Indeed, she worked tirelessly with younger journalists to make their work better. As one of the few graduates of the school of practical journalism — UPI in fact — she could explain clearly, and helpfully how to make all future pieces better by learning and applying a few simple rules. Many celebrated writers will admit that she was and remains the part-author of their best work, including work done long after they left NR.

At the upper end of NR Priscilla had a lot of experience in preventing egos from clashing in the early-to-middle period of the magazine. Even for a journal of opinion it was unusually rich in writers and thinkers who were absolutely brilliant at everything except compromise. That meant she had to become an expert in man management — which she did, relying on competence, charm, reasonableness, and in the last resort a reluctantly tart tongue. She also became an expert in making the trains run on time, the author of fine and beautifully judged articles — her memoirs of UPI and Paris are wonderfully entertaining — and, definitely not least, she was a wise and prudent counselor.

National Review would not have survived so many turbulent controversies without Priscilla. She was the still center that calmed many a storm, some originating from her beloved but mercurial younger brother, some coming from difficult people of great talent who respected her quiet authority with perfect ease. Bill relied on her completely and without question.

And when I finally did arrive at National Review and, more, get to write for it, so did I.

John O’Sullivan is editor-at-large of National Review.

LAWRENCE PERELMAN

Hearing the news of Priscilla Buckley’s passing this weekend was indeed a shock. If I recall correctly someone once called her National Review’s Rock of Gibraltar and honestly I thought she would live forever. In the 20 or so recitals I played at the editors’ fortnightly dinners at the Buckleys’ maisonette from 2000–2007 there were three Buckley constants: Bill, Pat, and Priscilla. After Bill and Pat passed away I stayed in touch with Priscilla via e-mail, and in 2009 she and Jim Buckley invited me to lunch in Sharon, Conn. I arrived at the train station nearest Sharon and Priscilla picked me up and drove me to the restaurant; most people half her age couldn’t drive half as well. After lunch I made my first visit to Great Elm, which I had read about since I was a kid. There I sat at the very Steinway on which the Buckley children studied piano 80 years ago. On the right side of the music stand stood a picture of Bill facing me and Priscilla and Jim sat behind me as I played some of Bill’s favorites. Following the recital we had coffee in the resplendent greenhouse she kept in immaculate condition. She told me of her soon-to-be-published book and showed me her paintings. Then it was time to go back to the train. Priscilla donned her sunglasses, and we were off to the races! When we arrived, I bid her adieu, and we embraced. This was an extraordinary lady of great strength, a rock. We are indebted to her for many fond memories, and I will cherish them for the rest of my life. Priscilla, Rest in Peace.

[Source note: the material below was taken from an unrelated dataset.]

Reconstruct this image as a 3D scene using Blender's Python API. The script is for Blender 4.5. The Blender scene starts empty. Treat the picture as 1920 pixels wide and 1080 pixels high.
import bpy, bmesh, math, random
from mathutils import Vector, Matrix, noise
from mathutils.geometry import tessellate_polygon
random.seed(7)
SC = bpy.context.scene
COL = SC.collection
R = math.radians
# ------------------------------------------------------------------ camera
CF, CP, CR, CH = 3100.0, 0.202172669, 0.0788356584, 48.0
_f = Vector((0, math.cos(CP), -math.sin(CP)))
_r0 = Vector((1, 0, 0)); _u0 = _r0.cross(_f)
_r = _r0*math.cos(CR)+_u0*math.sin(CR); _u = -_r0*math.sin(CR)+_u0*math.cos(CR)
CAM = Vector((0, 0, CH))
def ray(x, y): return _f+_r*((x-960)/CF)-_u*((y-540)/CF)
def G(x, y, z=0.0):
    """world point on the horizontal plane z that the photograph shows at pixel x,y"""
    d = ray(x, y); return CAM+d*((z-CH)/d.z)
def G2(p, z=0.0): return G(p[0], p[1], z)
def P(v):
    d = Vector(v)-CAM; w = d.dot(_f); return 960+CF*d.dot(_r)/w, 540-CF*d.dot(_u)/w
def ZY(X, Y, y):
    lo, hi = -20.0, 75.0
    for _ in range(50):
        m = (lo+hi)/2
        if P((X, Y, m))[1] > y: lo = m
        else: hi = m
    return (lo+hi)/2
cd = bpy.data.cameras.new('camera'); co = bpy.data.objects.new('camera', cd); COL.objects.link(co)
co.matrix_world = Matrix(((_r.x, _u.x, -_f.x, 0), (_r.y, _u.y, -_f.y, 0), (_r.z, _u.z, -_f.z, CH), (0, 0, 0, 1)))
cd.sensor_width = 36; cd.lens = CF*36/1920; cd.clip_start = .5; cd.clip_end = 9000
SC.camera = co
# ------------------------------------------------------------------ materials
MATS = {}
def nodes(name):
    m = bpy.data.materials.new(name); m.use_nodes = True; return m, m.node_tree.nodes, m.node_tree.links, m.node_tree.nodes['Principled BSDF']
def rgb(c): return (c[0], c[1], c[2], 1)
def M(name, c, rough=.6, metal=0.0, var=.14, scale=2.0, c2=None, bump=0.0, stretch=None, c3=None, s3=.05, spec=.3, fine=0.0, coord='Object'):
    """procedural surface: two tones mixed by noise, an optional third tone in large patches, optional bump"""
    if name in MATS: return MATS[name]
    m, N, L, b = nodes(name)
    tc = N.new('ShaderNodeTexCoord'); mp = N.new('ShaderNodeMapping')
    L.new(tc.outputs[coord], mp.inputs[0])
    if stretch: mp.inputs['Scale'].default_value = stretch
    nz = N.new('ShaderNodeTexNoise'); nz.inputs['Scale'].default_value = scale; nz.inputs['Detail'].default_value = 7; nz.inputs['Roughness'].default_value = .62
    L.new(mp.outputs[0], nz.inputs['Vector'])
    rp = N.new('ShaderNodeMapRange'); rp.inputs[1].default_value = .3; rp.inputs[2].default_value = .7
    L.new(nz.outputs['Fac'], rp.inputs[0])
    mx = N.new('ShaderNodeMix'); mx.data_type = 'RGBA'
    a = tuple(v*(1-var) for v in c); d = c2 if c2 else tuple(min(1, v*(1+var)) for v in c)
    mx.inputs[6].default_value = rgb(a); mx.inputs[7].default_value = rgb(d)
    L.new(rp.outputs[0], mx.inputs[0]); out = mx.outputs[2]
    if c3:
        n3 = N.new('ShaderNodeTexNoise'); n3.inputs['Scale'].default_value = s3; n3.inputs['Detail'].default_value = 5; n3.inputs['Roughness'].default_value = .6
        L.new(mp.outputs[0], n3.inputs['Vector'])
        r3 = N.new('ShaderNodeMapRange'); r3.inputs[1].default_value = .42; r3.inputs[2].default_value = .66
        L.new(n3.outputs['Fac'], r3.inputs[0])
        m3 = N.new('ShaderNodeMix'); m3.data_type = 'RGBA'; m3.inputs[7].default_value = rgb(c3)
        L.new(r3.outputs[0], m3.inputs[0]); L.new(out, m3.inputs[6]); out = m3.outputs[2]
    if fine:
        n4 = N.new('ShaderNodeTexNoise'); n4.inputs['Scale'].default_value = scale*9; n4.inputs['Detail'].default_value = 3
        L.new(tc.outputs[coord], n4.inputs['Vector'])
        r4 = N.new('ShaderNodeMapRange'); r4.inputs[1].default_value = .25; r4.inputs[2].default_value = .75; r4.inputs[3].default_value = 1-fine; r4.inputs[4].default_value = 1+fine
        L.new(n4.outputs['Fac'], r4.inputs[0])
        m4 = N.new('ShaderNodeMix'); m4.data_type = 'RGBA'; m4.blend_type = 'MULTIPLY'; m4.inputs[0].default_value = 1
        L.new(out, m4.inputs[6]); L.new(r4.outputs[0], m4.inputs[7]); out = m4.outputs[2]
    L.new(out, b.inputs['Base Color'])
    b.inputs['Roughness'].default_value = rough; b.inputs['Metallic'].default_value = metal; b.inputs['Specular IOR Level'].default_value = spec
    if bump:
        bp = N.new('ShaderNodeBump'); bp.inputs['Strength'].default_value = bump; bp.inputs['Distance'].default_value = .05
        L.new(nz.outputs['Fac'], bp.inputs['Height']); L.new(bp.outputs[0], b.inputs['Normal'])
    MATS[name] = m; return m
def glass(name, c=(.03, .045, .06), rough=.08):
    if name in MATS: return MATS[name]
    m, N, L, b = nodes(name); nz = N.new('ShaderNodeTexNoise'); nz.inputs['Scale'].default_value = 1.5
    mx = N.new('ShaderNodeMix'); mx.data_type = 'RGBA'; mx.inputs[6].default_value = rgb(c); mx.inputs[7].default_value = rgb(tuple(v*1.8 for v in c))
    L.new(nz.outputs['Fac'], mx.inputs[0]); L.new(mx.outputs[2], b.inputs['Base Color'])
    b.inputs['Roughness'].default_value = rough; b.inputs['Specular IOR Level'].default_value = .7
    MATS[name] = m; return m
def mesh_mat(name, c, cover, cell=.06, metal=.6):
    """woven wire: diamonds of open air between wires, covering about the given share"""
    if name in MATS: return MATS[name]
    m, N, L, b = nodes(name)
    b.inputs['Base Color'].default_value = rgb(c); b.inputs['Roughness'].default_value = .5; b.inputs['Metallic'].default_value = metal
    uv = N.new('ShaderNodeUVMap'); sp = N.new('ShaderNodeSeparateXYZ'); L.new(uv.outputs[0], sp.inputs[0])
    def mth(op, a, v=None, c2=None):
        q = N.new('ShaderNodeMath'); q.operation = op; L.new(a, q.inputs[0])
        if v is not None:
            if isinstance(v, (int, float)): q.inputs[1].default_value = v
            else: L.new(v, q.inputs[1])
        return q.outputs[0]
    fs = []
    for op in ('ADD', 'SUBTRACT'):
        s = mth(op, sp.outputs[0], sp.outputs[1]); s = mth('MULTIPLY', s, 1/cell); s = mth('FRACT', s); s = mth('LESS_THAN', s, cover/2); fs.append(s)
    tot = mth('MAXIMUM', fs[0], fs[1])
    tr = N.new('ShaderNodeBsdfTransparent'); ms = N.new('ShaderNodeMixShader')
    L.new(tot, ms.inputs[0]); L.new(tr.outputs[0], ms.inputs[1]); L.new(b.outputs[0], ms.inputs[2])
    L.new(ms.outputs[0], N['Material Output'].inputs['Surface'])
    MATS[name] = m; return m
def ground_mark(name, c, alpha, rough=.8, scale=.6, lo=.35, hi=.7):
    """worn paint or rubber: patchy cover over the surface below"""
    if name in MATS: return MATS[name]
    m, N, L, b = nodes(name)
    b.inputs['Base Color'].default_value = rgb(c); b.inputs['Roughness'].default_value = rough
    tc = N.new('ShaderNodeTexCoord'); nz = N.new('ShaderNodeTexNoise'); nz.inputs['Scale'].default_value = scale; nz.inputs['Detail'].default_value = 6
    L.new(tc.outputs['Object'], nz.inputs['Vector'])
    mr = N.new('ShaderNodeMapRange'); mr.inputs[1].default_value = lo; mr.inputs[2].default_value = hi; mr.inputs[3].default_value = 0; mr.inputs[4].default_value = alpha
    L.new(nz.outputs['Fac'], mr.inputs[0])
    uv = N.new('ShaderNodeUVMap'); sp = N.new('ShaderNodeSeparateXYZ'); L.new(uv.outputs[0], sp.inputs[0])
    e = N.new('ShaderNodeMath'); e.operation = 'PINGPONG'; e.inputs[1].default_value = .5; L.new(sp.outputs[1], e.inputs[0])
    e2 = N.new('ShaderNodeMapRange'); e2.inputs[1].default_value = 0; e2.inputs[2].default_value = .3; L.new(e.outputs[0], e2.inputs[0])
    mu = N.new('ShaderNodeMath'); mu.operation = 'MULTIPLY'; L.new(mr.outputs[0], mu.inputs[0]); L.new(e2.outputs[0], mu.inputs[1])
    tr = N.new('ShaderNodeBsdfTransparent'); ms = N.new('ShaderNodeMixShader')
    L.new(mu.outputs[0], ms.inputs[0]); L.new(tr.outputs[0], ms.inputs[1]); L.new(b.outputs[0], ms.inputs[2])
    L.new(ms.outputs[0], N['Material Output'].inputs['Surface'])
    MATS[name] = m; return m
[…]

— Lawrence Perelman is a pianist and former research assistant to William F. Buckley.

FR. GEORGE W. RUTLER

At any gathering of the usual suspects, the presence of Priscilla lightened things. In all the time I knew her, I never heard anyone of any view or disposition conjure any criticism of her. Hers was an almost preternatural amiability that confounded anyone tempted to self-importance. I enjoyed a cocktail with her just a few weeks ago and then after dinner she was eager to use the latest electronic-book gadget. She was preparing for an eye examination the next morning, and I hoped it would go well, for as a sharpshooter she did need her eyes. The time before that when we had dinner, it was by chance: I had not seen her for many months, and had just been reading the family’s tribute to her father in which was a photograph of her as a child. No less than an hour after I had looked at that picture, she showed up in front of the elevators at the Union League Club. I was actually carrying the book and was able to show her the picture. No question, I told her, that was not a coincidence. Anyway, Chesterton said that angels can fly because they take themselves lightly. Priscilla was not meant to be an angel, for she was encoded to be a grand lady, “a little lower than the angels and crowned with glory and honor.”

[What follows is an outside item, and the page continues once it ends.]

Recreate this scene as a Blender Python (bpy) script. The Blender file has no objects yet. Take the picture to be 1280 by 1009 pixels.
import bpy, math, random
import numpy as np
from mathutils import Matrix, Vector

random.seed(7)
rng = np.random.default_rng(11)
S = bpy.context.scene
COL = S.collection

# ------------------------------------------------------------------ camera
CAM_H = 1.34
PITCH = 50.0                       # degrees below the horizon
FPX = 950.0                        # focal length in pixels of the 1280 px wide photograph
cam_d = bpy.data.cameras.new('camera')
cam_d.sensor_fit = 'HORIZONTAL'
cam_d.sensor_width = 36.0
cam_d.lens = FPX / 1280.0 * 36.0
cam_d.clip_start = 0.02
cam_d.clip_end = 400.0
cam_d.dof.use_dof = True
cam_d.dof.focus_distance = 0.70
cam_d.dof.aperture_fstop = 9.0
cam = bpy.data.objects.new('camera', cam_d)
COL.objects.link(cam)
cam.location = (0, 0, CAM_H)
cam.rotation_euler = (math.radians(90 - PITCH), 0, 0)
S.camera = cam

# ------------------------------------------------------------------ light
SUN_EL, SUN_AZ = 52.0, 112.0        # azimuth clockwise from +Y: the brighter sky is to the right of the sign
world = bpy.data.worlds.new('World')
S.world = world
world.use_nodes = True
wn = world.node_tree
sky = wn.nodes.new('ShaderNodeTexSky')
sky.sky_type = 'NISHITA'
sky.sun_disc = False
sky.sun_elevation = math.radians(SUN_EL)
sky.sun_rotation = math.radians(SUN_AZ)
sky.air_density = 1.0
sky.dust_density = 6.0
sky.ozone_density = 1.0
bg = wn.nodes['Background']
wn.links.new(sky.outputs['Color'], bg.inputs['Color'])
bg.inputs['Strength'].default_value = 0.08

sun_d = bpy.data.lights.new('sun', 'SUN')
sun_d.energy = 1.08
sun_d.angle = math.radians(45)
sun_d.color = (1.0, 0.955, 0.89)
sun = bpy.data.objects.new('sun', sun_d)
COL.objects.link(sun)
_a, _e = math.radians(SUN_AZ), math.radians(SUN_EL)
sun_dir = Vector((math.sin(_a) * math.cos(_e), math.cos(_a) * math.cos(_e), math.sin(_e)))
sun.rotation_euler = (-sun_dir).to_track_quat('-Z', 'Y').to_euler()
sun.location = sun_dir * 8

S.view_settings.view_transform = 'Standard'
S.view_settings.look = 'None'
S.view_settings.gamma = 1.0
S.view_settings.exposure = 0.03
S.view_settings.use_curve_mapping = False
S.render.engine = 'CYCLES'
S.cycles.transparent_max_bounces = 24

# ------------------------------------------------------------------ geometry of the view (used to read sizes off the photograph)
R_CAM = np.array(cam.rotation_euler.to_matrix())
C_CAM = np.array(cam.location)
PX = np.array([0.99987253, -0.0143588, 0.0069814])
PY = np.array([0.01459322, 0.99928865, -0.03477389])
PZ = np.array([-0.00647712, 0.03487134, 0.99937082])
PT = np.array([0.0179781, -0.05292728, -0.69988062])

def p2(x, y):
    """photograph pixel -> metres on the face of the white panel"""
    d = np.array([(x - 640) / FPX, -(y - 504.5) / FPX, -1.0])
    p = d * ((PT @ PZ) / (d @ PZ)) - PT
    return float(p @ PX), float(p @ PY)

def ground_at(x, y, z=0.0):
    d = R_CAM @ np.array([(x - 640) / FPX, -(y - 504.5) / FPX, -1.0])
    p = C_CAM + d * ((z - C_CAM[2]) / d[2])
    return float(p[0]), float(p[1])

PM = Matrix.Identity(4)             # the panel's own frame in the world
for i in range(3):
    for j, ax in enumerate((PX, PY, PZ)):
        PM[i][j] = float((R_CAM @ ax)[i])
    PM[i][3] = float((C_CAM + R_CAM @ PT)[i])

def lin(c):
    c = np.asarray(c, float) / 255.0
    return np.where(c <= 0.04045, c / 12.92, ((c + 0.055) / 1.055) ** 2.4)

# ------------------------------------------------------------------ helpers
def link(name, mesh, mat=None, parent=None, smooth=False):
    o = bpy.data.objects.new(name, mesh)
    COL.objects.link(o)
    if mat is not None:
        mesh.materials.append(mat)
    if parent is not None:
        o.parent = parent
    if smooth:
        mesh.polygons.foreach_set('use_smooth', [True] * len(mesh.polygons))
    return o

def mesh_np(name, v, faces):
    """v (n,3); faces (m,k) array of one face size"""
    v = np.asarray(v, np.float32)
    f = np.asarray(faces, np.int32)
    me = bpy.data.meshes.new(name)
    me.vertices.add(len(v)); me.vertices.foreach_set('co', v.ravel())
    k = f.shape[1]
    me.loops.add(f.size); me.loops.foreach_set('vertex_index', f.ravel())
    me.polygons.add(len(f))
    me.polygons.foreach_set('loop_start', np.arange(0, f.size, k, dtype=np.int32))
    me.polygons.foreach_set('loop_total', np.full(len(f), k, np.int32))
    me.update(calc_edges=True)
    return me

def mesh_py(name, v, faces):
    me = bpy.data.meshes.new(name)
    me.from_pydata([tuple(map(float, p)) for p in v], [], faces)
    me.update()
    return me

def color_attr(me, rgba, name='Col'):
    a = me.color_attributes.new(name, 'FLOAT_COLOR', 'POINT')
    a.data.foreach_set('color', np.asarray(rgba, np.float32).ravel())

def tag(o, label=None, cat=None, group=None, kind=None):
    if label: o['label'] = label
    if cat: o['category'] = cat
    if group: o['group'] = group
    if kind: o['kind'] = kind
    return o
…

— Fr. George Rutler is author of Cloud of Witnesses: Dead People I Knew When They Were Alive.

ELIZABETH M. WHELAN

My husband Steve and I had the good fortune to befriend Priscilla during the 1980s. We dined frequently at our place, at her apartment in New York City — and dined out at (where else?) our beloved Nicola Paone. She always had an interesting story to tell. I recall our enjoying her anecdote about Nancy Reagan: She and Nancy both graduated from Smith College in 1943 — both being the same age at graduation. But, Priscilla told us with a smile, as the years went on, Nancy’s reported age was considerably younger than hers. “How could that be?” she asked with a twinkle in her eye.

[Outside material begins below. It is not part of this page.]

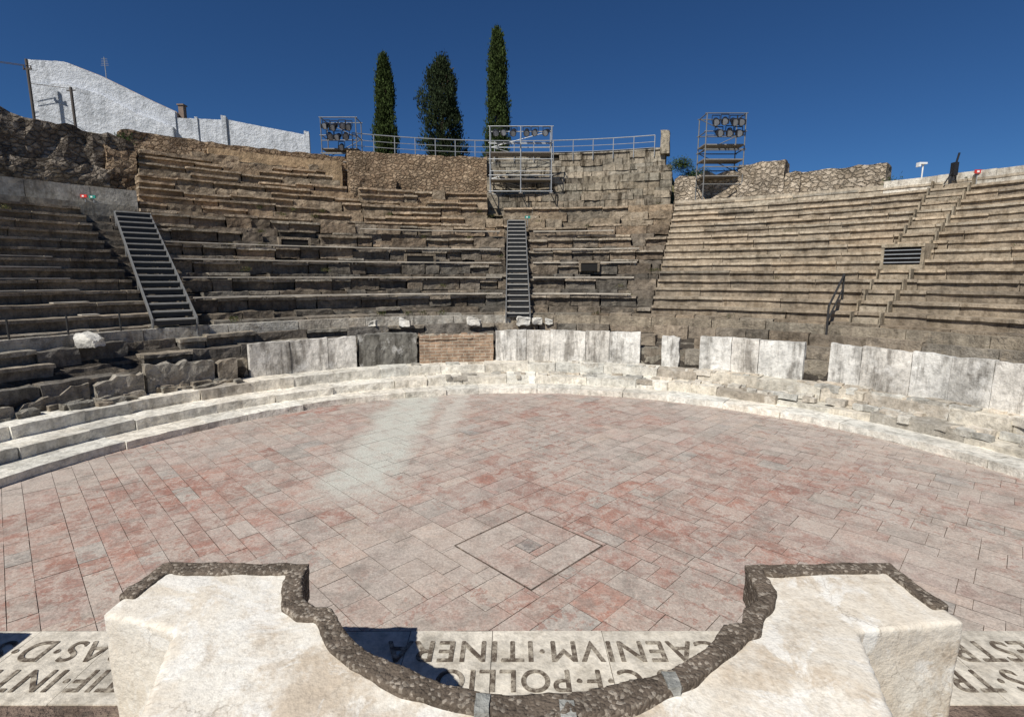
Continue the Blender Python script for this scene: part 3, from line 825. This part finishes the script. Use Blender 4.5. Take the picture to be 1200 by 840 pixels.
# ------------------------------------------------------------------ small items on the rim
def sign(a,r,z,mat,w=.35):
    bm,cl=nbm(); p=P(a,r,z); h=w*.9
    cbox(bm,cl,p.x-w,p.x+w,p.y-.02,p.y+.02,p.z,p.z+h,(1,1,1),mi=0)
    cbox(bm,cl,p.x-w*.5,p.x+w*.1,p.y-.026,p.y-.021,p.z+h*.25,p.z+h*.75,(1,1,1),mi=1)
    tube(bm,cl,(p.x,p.y+.05,p.z-.5),(p.x,p.y+.05,p.z+h*.9),.02,(1,1,1),6,2)
    newobj('emergency_exit_sign',bm,[mat,M_whitep,M_steel])
sign(51.6,24.95,8.35,M_red,.17); sign(-50.6,23.2,7.25,M_red,.13); sign(-49.9,23.2,7.25,M_green,.13); sign(1.6,22.8,7.3,M_green,.15)
bm,cl=nbm(); p=P(46.9,25.6,8.3)
tube(bm,cl,p,p+Vector((0,0,.85)),.03,(1,1,1)); cbox(bm,cl,p.x-.25,p.x+.12,p.y-.1,p.y+.1,p.z+.83,p.z+.91,(1,1,1)); cbox(bm,cl,p.x-.25,p.x-.17,p.y-.1,p.y+.1,p.z+.72,p.z+.83,(1,1,1))
newobj('floodlight_post',bm,M_whitep)
bm,cl=nbm(); p=P(49.6,24.7,8.0)
tube(bm,cl,p,p+Vector((.25,0,1.3)),.04,(1,1,1)); tube(bm,cl,p+Vector((-.25,0,0)),p+Vector((.1,0,.6)),.025,(1,1,1)); tube(bm,cl,p+Vector((.3,0,0)),p+Vector((.1,0,.6)),.025,(1,1,1))
cbox(bm,cl,p.x+.02,p.x+.2,p.y-.12,p.y+.1,p.z+.35,p.z+.9,(1,1,1))
newobj('loudspeaker_on_stand',bm,M_black)
# ------------------------------------------------------------------ stage front wall (pulpitum)
ctrl=[(-1.36,3.52),(-1.10,3.21),(-.70,2.98),(-.2,2.80),(.2,2.77),(.74,2.86),(1.29,3.13),(1.60,3.42)]
def catmull(pts,k=5):
    o=[]
    for i in range(len(pts)-1):
        p0=Vector(pts[max(0,i-1)]);p1=Vector(pts[i]);p2=Vector(pts[i+1]);p3=Vector(pts[min(len(pts)-1,i+2)])
        for q in range(k):
            t=q/k; o.append(tuple(.5*((2*p1)+(p2-p0)*t+(2*p0-5*p1+4*p2-p3)*t*t+(3*p1-p0-3*p2+p3)*t**3)))
    o.append(pts[-1]); return o
arc=catmull(ctrl)
front=[(-3.14,4.22),(-1.86,4.24),(-1.80,3.95),(-1.70,3.74),(-1.55,3.62),(-1.42,3.61)]+arc+[(1.74,3.45),(1.82,3.62),(1.98,3.72),(2.06,3.9),(2.10,4.22),(3.40,4.22)]
rear=[(3.42,3.5),(2.55,3.42),(2.3,2.7),(2.25,2.2),(6.3,2.2),(6.3,1.2),(-6.2,1.2),(-6.2,2.2),(-2.15,2.2),(-2.25,2.7),(-2.5,3.42),(-3.16,3.6)]
m=N('lime_plaster_concrete')
c=m.mix(m.ramp(m.noise(1.1,6,.7,dist=.4),[(.4,0),(.62,1)]),(.77,.725,.635),(.66,.585,.475))
c=m.mix(m.math('MULTIPLY',m.ramp(m.noise(.75,6,.75,m.pos((1,1,1),(0,0,2))),[(.51,0),(.62,1)]),.7),c,(.47,.37,.26))
c=m.mix(m.math('MULTIPLY',m.ramp(m.noise(1.8,6,.75,dist=.8),[(.52,0),(.60,.9)]),.9),c,(.80,.77,.70))
c=m.mix(m.math('MULTIPLY',m.ramp(m.noise(5,5,.75,m.pos((1,1,1),(2,0,1))),[(.60,0),(.67,1)]),.35),c,(.36,.30,.23))
c=m.mix(1,c,m.ramp(m.noise(30,4,.75),[(.30,.80),(.55,1.04)]),'MULTIPLY')
crk=m.n('ShaderNodeTexVoronoi'); crk.feature='DISTANCE_TO_EDGE'; crk.inputs['Scale'].default_value=1.3
nzv=m.n('ShaderNodeTexNoise'); nzv.inputs['Scale'].default_value=2.5; nzv.inputs['Detail'].default_value=6; m.l(m.geo.outputs['Position'],nzv.inputs['Vector'])
va=m.n('ShaderNodeVectorMath'); va.operation='ADD'; m.l(m.geo.outputs['Position'],va.inputs[0]); m.l(nzv.outputs['Color'],va.inputs[1]); m.l(va.outputs[0],crk.inputs['Vector'])
c=m.mix(m.math('MULTIPLY',m.ramp(crk.outputs['Distance'],[(0,1),(.012,0)]),m.ramp(m.noise(.9,3,.5),[(.45,0),(.6,.55)])),c,(.2,.16,.12))
M_plast=m.fin(c,.9,[(m.noise(3.0,5,.65),.04,.7),(m.noise(40,3,.7),.006,.7)],.2)
m=N('dark_aggregate_core')
v=m.n('ShaderNodeTexVoronoi'); v.inputs['Scale'].default_value=42; m.l(m.geo.outputs['Position'],v.inputs['Vector'])
sp=m.n('ShaderNodeSeparateColor'); m.l(v.outputs['Color'],sp.inputs[0])
c=m.mix(m.ramp(sp.outputs[0],[(.70,0),(.95,1)]),(.145,.115,.088),(.36,.31,.25))
c=m.mix(1,c,m.ramp(m.noise(5,6,.75),[(.3,.5),(.7,1.45)]),'MULTIPLY')
M_agg=m.fin(c,.95,[(v.outputs['Distance'],-.012,.8),(m.noise(16,5,.8),.025,.9)],.1)
sw=empty('stage_front_wall')
def prismxy(name,outline,z0,z1,mat,vox,disp,nscale,parent,slope=None):
    bm,cl=nbm()
    b=[bm.verts.new((x,y,z0)) for x,y in outline]; t=[bm.verts.new((x,y,z1)) for x,y in outline]
    n=len(outline)
    bm.faces.new(t); bm.faces.new(b[::-1])
    for i in range(n): bm.faces.new((b[i],b[(i+1)%n],t[(i+1)%n],t[i]))
    bmesh.ops.recalc_face_normals(bm,faces=bm.faces)
    bmesh.ops.triangulate(bm,faces=bm.faces)
    me=bpy.data.meshes.new(name); bm.to_mesh(me); bm.free()
    o=bpy.data.objects.new(name,me); scene.collection.objects.link(o)
    md=o.modifiers.new('r','REMESH'); md.mode='VOXEL'; md.voxel_size=vox
    dg=bpy.context.evaluated_depsgraph_get(); me2=bpy.data.meshes.new_from_object(o.evaluated_get(dg))
    o.modifiers.clear(); o.data=me2; me2.materials.clear(); me2.materials.append(mat)
    for v_ in me2.vertices:
        p=v_.co
        d=noise.noise_vector(p*nscale)*disp+noise.noise_vector(p*nscale*4)*disp*.35
        if slope: d.z+=slope(p)
        v_.co=p+d
    for p in me2.polygons: p.use_smooth=True
    o.parent=parent
    return o
def slp(p):
    s=0
    if p.z>1.0:
        s-= .015+.05*sm(3.3,2.4,p.y)+.035*abs(noise.noise(Vector((p.x*.9,p.y*.9,0))))
    return s
prismxy('plaster_body',front+rear,-.1,1.45,M_plast,.035,.018,1.7,sw,slp)
def offset_path(path,d0,d1):
    L=[];Rr=[]
    n=len(path)
    for i in range(n):
        a=Vector(path[max(0,i-2)]);b=Vector(path[min(n-1,i+2)])
        t=(b-a).normalized(); nn=Vector((-t.y,t.x))
        p=Vector(path[i]); j=.03*noise.noise(Vector((p.x*2.3,p.y*2.3,3)))
        L.append(tuple(p+nn*(d0+j))); Rr.append(tuple(p+nn*(d1-j*1.5)))
    return L+Rr[::-1]
def dens(pts):
    out=[]
    for i in range(len(pts)-1):
        a=Vector(pts[i]);b=Vector(pts[i+1]); k=max(1,int((b-a).length/.12))
        for q in range(k): out.append(tuple(a.lerp(b,q/k)))
    out.append(pts[-1]); return out
path=dens([(-3.15,3.78),(-3.12,4.24)]+front[1:-1]+[(3.37,4.24),(3.40,3.66)])
ol=offset_path(path,.03,-.125)
prismxy('aggregate_core_edge',ol,1.12,1.462,M_agg,.018,.016,4,sw)
bm,cl=nbm()
for (x,y) in ((-.18,2.74),(.33,2.70),(1.02,2.93)):
    cbox(bm,cl,x-.045,x+.045,y-.09,y+.05,1.40,1.47,(.34,.34,.31),.012,(3,4,1),fr=6)
newobj('stone_inserts',bm,M_marb,parent=sw)
for (x0,x1) in ((-9.6,-6.15),(6.35,9.6)):
    prismxy('pier_body',[(x0,1.2),(x1,1.2),(x1,4.22),(x0,4.22)],-.1,1.44,M_plast,.07,.02,1.6,sw)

Priscilla Buckley was a gracious, refined lady of estimable intelligence. She was organized without ever making anyone feel as if she was organizing them. She would conduct a conversation by making everyone feel included in the discourse.

Priscilla was devoted to her brother Bill. In her subdued admiration, she would tell you about his forthcoming book in a manner that made you want to leave her drawing room straightaway and search for the nearest book store. Yet, you never imagined that she was importuning you on his behalf; she was simply the devoted sister, content to bask in his limelight, even though she herself was managing editor of National Review.

— Dr. Elizabeth M. Whelan is president of the American Council on Science and Health.